Institutional Lending is a new fixed-rate loan service introduced by OKX, offering a 90-day loan term. Borrowers pay fixed interest during the loan period, ensuring cost stability. The borrowed amount is directly credited to the funding account balance. Risk is measured independently via the Risk Unit’s Margin Ratio, eliminating the need for collateral locking.
2. Key Features
(Currently invite-only; Web platform only.)
✅ Fixed-Term & Fixed-Rate: Stable financing costs.
✅ Direct Balance Access: No over-collateralization; up to 2.5x leverage.
✅ Isolated Risk Units: Separate from unified trading accounts.
3. Target Users
Institutional traders.
4. Step-by-Step Guide
4.1 Apply for a Loan
- Navigate: Finance → Loan → Institutional Lending.
View:
- Current APR
- Loan term
- Maximum borrowable amount
- Enter desired amount → Click Borrow Now.
- Review estimated total interest on the confirmation page.

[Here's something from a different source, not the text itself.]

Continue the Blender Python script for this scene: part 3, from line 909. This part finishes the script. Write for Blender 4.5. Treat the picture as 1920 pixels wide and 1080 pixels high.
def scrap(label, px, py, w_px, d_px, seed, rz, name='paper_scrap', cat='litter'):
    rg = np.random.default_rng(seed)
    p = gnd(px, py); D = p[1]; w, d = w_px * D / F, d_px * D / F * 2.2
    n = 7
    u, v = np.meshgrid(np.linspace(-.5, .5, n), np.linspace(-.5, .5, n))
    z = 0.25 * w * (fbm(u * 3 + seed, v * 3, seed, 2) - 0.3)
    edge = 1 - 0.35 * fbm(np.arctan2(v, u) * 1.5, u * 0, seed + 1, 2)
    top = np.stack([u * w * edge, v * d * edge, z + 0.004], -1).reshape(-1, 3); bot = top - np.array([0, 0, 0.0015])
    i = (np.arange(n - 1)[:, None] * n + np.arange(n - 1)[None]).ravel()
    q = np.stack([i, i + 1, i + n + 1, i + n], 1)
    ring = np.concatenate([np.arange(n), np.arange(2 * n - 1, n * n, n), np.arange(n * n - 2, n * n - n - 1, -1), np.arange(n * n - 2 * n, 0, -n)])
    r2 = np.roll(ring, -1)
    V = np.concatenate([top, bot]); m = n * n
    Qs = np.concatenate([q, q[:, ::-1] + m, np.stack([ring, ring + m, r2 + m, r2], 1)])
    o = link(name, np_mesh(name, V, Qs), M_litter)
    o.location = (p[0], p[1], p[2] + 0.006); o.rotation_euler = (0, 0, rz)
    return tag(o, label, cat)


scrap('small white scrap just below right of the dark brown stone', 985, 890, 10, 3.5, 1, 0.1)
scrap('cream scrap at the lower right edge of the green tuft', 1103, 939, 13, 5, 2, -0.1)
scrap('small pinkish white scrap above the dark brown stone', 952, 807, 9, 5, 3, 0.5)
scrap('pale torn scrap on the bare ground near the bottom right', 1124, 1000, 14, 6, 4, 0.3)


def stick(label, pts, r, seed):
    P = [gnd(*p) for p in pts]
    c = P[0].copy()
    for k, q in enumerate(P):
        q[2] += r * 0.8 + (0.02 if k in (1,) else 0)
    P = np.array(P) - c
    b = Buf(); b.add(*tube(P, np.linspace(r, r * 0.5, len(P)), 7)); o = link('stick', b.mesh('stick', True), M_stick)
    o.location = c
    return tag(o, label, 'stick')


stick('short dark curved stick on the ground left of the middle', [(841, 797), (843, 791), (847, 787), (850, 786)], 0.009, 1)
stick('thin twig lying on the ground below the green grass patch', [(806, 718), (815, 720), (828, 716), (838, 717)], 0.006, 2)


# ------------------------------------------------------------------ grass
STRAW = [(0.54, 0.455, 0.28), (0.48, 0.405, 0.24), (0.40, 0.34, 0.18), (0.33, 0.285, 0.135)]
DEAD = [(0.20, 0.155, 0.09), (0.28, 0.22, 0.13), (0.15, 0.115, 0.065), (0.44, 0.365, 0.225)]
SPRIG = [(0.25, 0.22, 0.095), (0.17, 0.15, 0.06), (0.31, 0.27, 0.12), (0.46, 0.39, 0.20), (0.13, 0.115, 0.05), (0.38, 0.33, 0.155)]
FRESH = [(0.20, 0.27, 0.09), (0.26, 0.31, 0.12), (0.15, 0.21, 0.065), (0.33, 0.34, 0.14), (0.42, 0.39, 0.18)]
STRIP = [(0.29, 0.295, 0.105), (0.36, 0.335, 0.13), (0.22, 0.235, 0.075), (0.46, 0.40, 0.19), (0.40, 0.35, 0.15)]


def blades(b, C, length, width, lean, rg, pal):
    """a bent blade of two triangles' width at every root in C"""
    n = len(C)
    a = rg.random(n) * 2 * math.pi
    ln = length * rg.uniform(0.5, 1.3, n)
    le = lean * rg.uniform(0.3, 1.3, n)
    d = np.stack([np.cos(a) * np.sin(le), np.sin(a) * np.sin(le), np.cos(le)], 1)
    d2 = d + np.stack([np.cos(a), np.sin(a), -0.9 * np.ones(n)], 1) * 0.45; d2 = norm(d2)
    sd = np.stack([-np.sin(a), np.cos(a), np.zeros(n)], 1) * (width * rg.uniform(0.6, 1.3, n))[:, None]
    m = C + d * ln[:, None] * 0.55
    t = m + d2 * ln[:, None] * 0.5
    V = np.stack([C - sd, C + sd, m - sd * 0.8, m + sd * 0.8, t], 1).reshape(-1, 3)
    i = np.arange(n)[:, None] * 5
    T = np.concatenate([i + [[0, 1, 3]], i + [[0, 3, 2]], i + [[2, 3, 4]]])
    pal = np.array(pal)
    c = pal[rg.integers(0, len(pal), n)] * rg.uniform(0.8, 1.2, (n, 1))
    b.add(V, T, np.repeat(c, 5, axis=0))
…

- Optional: Set a Maximum APR (order stops if market exceeds this rate).
4.2 Manage Orders
- Approved orders split into sub-orders for lenders. Funds release incrementally upon sub-order fulfillment.
- Track progress via Order Details or Borrowed Assets.
- Modify Maximum APR or cancel sub-orders as needed.
5. FAQs
Q1: How is lending risk monitored?
A: Via the Risk Unit’s Margin Ratio (MR), independent of trading accounts.
Q2: Are there borrowing limits?
A: Yes. Determined by:
- Post-borrowing Initial Margin Ratio (IMR) requirements.
- Platform’s maximum cap.
(Lower of the two applies.)
Q3: How is interest calculated?
A: Fixed for the loan period:
Principal × APR × Term / 365
(Late fees apply hourly during grace periods.)
Q4: Can I withdraw borrowed funds?
A: Yes, up to a 40% Margin Ratio (MR).
Q5: When is interest charged?
A: At maturity, alongside principal. No deductions beforehand.
Q6: Are there additional fees?
A: No. Interest is fully paid to lenders.